To be done —
Give all of the lines again exactly as they read.

Data shown —
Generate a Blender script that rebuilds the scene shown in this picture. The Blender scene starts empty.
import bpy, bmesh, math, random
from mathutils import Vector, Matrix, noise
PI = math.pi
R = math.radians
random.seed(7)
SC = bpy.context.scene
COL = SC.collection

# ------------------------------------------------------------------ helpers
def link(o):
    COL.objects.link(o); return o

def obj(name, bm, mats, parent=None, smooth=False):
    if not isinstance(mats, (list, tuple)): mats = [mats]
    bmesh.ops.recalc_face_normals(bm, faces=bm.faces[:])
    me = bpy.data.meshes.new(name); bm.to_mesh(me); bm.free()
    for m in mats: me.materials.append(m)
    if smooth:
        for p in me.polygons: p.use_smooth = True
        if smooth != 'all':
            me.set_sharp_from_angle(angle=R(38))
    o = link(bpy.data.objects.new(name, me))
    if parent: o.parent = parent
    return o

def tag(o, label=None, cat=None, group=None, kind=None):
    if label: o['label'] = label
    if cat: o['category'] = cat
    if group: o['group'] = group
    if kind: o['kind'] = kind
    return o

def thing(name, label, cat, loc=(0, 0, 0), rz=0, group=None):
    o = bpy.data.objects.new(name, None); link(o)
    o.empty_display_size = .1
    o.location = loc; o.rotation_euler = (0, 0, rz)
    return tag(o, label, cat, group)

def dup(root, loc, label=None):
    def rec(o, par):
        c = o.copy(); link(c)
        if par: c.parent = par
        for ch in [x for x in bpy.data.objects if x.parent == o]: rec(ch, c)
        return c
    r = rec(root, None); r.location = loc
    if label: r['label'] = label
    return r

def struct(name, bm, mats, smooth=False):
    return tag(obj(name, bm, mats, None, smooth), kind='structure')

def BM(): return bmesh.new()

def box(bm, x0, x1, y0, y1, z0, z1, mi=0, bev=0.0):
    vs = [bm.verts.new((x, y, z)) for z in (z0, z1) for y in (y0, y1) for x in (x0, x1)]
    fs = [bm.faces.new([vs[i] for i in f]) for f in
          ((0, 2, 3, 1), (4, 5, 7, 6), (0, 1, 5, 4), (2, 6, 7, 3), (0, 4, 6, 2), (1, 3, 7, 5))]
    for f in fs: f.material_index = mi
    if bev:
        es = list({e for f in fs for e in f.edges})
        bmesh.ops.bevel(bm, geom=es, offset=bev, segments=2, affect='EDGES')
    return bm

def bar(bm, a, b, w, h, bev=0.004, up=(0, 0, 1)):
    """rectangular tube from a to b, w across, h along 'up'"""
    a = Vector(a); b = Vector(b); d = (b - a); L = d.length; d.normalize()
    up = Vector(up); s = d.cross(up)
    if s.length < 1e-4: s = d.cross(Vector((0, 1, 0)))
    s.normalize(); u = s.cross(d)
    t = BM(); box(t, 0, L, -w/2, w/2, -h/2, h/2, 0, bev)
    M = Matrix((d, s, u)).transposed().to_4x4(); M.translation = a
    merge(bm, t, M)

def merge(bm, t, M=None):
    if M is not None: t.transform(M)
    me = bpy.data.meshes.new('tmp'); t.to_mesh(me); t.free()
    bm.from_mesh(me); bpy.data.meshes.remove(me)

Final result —
Generate a Blender script that rebuilds the scene shown in this picture. The Blender scene starts empty.
import bpy, bmesh, math, random
from mathutils import Vector, Matrix, noise
PI = math.pi
R = math.radians
random.seed(7)
SC = bpy.context.scene
COL = SC.collection

# ------------------------------------------------------------------ helpers
def link(o):
    COL.objects.link(o); return o

def obj(name, bm, mats, parent=None, smooth=False):
    if not isinstance(mats, (list, tuple)): mats = [mats]
    bmesh.ops.recalc_face_normals(bm, faces=bm.faces[:])
    me = bpy.data.meshes.new(name); bm.to_mesh(me); bm.free()
    for m in mats: me.materials.append(m)
    if smooth:
        for p in me.polygons: p.use_smooth = True
        if smooth != 'all':
            me.set_sharp_from_angle(angle=R(38))
    o = link(bpy.data.objects.new(name, me))
    if parent: o.parent = parent
    return o

def tag(o, label=None, cat=None, group=None, kind=None):
    if label: o['label'] = label
    if cat: o['category'] = cat
    if group: o['group'] = group
    if kind: o['kind'] = kind
    return o

def thing(name, label, cat, loc=(0, 0, 0), rz=0, group=None):
    o = bpy.data.objects.new(name, None); link(o)
    o.empty_display_size = .1
    o.location = loc; o.rotation_euler = (0, 0, rz)
    return tag(o, label, cat, group)

def dup(root, loc, label=None):
    def rec(o, par):
        c = o.copy(); link(c)
        if par: c.parent = par
        for ch in [x for x in bpy.data.objects if x.parent == o]: rec(ch, c)
        return c
    r = rec(root, None); r.location = loc
    if label: r['label'] = label
    return r

def struct(name, bm, mats, smooth=False):
    return tag(obj(name, bm, mats, None, smooth), kind='structure')

def BM(): return bmesh.new()

def box(bm, x0, x1, y0, y1, z0, z1, mi=0, bev=0.0):
    vs = [bm.verts.new((x, y, z)) for z in (z0, z1) for y in (y0, y1) for x in (x0, x1)]
    fs = [bm.faces.new([vs[i] for i in f]) for f in
          ((0, 2, 3, 1), (4, 5, 7, 6), (0, 1, 5, 4), (2, 6, 7, 3), (0, 4, 6, 2), (1, 3, 7, 5))]
    for f in fs: f.material_index = mi
    if bev:
        es = list({e for f in fs for e in f.edges})
        bmesh.ops.bevel(bm, geom=es, offset=bev, segments=2, affect='EDGES')
    return bm

def bar(bm, a, b, w, h, bev=0.004, up=(0, 0, 1)):
    """rectangular tube from a to b, w across, h along 'up'"""
    a = Vector(a); b = Vector(b); d = (b - a); L = d.length; d.normalize()
    up = Vector(up); s = d.cross(up)
    if s.length < 1e-4: s = d.cross(Vector((0, 1, 0)))
    s.normalize(); u = s.cross(d)
    t = BM(); box(t, 0, L, -w/2, w/2, -h/2, h/2, 0, bev)
    M = Matrix((d, s, u)).transposed().to_4x4(); M.translation = a
    merge(bm, t, M)

def merge(bm, t, M=None):
    if M is not None: t.transform(M)
    me = bpy.data.meshes.new('tmp'); t.to_mesh(me); t.free()
    bm.from_mesh(me); bpy.data.meshes.remove(me)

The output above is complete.